The problem with most fantasy films is that they stack up very poorly with the source material: I love Conan the Barbarian, but it's not Robert E. Howard, and we have nothing approaching Beyond the Black River or Red Nails on celluloid. I adore The Lord of the Rings but understand that it deviates from Tolkien's novel in many places, and respect the opinions of those who found Peter Jackson's adaptation not to their liking.
Fantasy filmmakers have also largely shied away from making bloody, bleak, grim, and, most importantly, adult fantasy films in favor of safe, theatre-filling, PG-13 drek. There's nothing even close to The Broken Sword on film, or the bawdy, bloody, good humor of Fritz Leiber's Fafhrd and the Grey Mouser. 300 should have been the marvelous Gates of Fire, but, a few good scenes notwithstanding, was completely over-the-top and apparently written for teenage boys in the throes of raging hormones. We desperately a need a film based on Bernard Cornwell's The Warlord trilogy or the Saxon Stories, with shield walls and hall-burnings and historic accuracy, but instead we have the disappointing King Arthur and The 13th Warrior, two shaky pegs on which to hang our horned helmets.
What fantasy films don't need are more special effects. The Lord of the Rings works because of Sam's bravery and Boromir's "My captain, my king" speech; Conan is great because it's a classic revenge story--as we watch Arnold grow strong on the wheel, or seek out the symbol of Set, we're behind him all the way. Fantasy film directors would do well to avoid the trap of seeking to please fantasy fans, but instead focus their efforts on telling good stories that resonate. Captivating stories, and the empathy we feel for the characters that populate them, are the pumping heart beneath the breastplate of good fantasy films.
Which brings me back to Excalibur. John Boorman's film bucks fantasy heartbreak by hewing remarkably close to the source material, which is no mean feat given the plethora of Arthurian sources from which Boorman had to draw. It's a dark film, downright savage in places, poetic and uplifting in others, a heady mix. The dark is rising throughout the film, but not despair, so long as a few brave knights stand fast.
Nigel Terry plays a sympathetic King Arthur whom you want to see ascend to the throne of England, carve out his kingdom, and win the war against the usurper Mordred.
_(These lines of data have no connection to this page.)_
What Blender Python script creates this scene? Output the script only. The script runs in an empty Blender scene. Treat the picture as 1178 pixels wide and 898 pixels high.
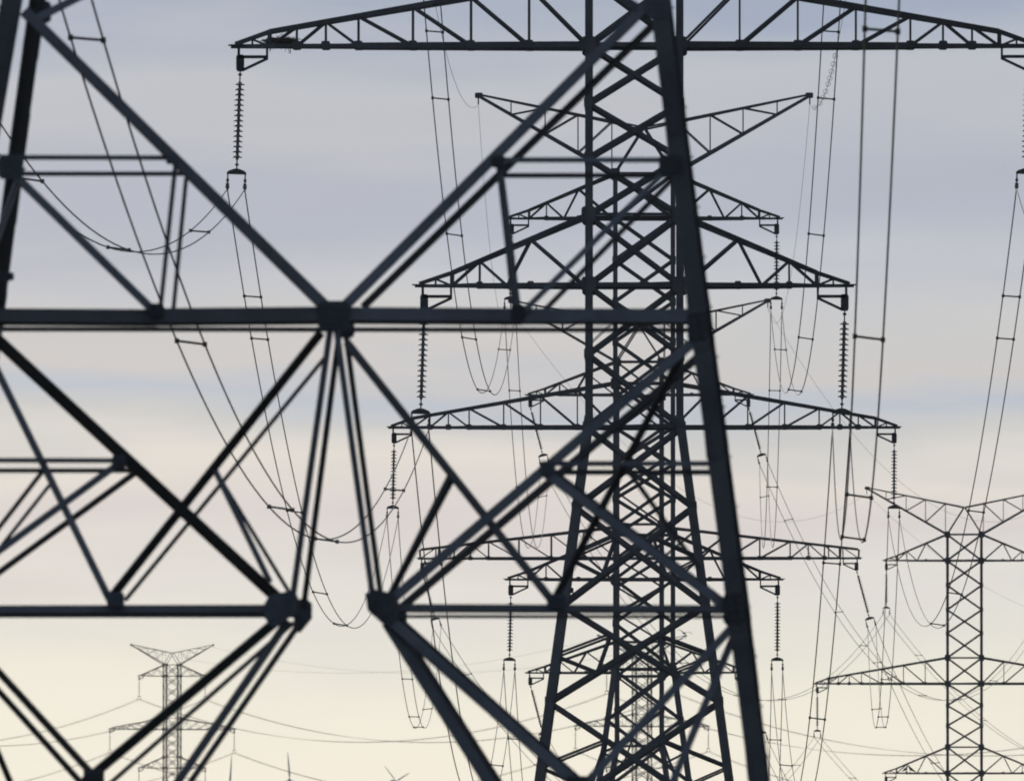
import bpy, bmesh, math, random
from mathutils import Vector, Matrix
random.seed(7)
S = bpy.context.scene
C = S.collection
R = math.radians

# ------------------------------------------------------------------ camera
FPX = 26000.0            # focal length in photo pixels (a very long telephoto)
CAMZ = 1.7
PITCH = math.atan((1236 - 449) / FPX)
cam = bpy.data.cameras.new('camera')
cam.sensor_width = 36.0
cam.sensor_fit = 'HORIZONTAL'
cam.lens = FPX / 1178 * 36.0
cam.clip_start = 1.0
cam.clip_end = 60000.0
cam.dof.use_dof = True
cam.dof.focus_distance = 800.0
cam.dof.aperture_fstop = 11.0
camo = bpy.data.objects.new('camera', cam)
C.objects.link(camo)
camo.location = (0, 0, CAMZ)
camo.rotation_euler = (R(90) + PITCH, 0, 0)
S.camera = camo

# ------------------------------------------------------------------ sky
def lin(c):
    out = []
    for v in c:
        v /= 255.0
        out.append(v / 12.92 if v <= 0.04045 else ((v + 0.055) / 1.055) ** 2.4)
    return (*out, 1.0)

SUN_EL, SUN_AZ = R(11), R(-14)          # low sun behind the clouds, ahead and a little left
w = bpy.data.worlds.new('World')
S.world = w
w.use_nodes = True
nt = w.node_tree
nt.nodes.clear()
N = lambda t: nt.nodes.new(t)
L = nt.links.new
out = N('ShaderNodeOutputWorld')
sky = N('ShaderNodeTexSky')
sky.sky_type = 'NISHITA'
sky.sun_disc = False
sky.sun_elevation = SUN_EL
sky.sun_rotation = SUN_AZ
bg1 = N('ShaderNodeBackground'); bg1.inputs['Strength'].default_value = 0.1
L(sky.outputs[0], bg1.inputs[0])
tc = N('ShaderNodeTexCoord')
sep = N('ShaderNodeSeparateXYZ'); L(tc.outputs['Generated'], sep.inputs[0])

def math_node(op, a, b=None, c=None, clamp=False):
    m = N('ShaderNodeMath'); m.operation = op; m.use_clamp = clamp
    for i, v in enumerate((a, b, c)):
        if v is None: continue
        if isinstance(v, (int, float)): m.inputs[i].default_value = v
        else: L(v, m.inputs[i])
    return m.outputs[0]

def cloud_noise(sx, sz, detail, offs):
    mp = N('ShaderNodeMapping'); mp.inputs['Scale'].default_value = (sx, sx, sz)
    mp.inputs['Location'].default_value = (offs, offs * 1.7, offs * .6)
    L(tc.outputs['Generated'], mp.inputs[0])
    n = N('ShaderNodeTexNoise'); n.inputs['Scale'].default_value = 1.0
    n.inputs['Detail'].default_value = detail; n.inputs['Roughness'].default_value = 0.5
    L(mp.outputs[0], n.inputs['Vector'])
    return math_node('SUBTRACT', n.outputs['Fac'], 0.5)
warp = cloud_noise(45, 260, 4, 3.1)
z2 = math_node('MULTIPLY_ADD', warp, 0.0075, sep.outputs['Z'])
u = math_node('MULTIPLY', z2, 1 / 0.06, clamp=True)
ramp = N('ShaderNodeValToRGB')
L(u, ramp.inputs[0])
STOPS = [(1236, (256.8, 258.5, 247.3)), (898, (253.1, 253.0, 241.0)), (800, (245.6, 248.8, 238.1)), (700, (227.7, 232.7, 232.5)),
         (600, (211.2, 212.3, 219.7)), (540, (220.3, 221.7, 221.7)), (490, (189.2, 199.1, 208.4)), (450, (168.5, 187.5, 210.0)),
         (420, (189.5, 194.9, 203.9)), (380, (186.5, 195.4, 205.3)), (330, (175.1, 188.7, 206.6)), (260, (154.8, 172.8, 199.3)),
         (200, (154.8, 172.0, 197.8)), (150, (167.5, 181.0, 200.1)), (90, (168.0, 181.9, 201.0)), (0, (130.0, 156.7, 191.3)),
         (-300, (139.2, 156.6, 182.6)), (-323, (163.1, 170.1, 182.6))]
els = ramp.color_ramp.elements
while len(els) > 1: els.remove(els[0])
for i, (py, c) in enumerate(STOPS):
    p = (1236 - py) / FPX / 0.06
    e = els[0] if i == 0 else els.new(p)
    e.position = p
    e.color = lin(c)
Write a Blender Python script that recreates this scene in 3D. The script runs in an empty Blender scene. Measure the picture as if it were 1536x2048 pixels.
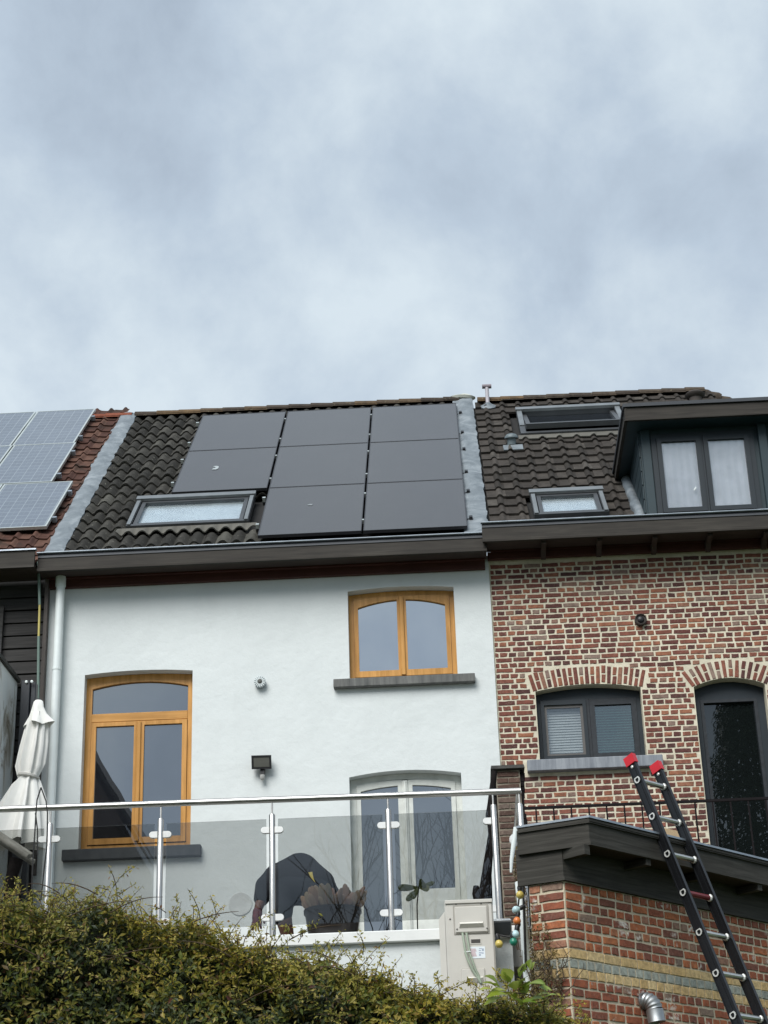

Launcelot's return on the battlefield at Camlann is heroism at its highest and is deeply affecting, as is Merlin's speech to Arthur atop Camelot, silhouetted against a blood-red setting sun, symbolic of the end of a golden age of man. The cast really makes this film stand out: Nicol Williamson (Merlin), Helen Mirren (Morgana) and Terry are brilliant, and Liam Neeson and Patrick Stewart also shine in small roles.
Unfortunately, films like Excalibur and The Lord of the Rings are so rare, and the bulk of their sword and wizardry company so shabby in comparison, that the result is aspersions and a dim view of the genre as a whole.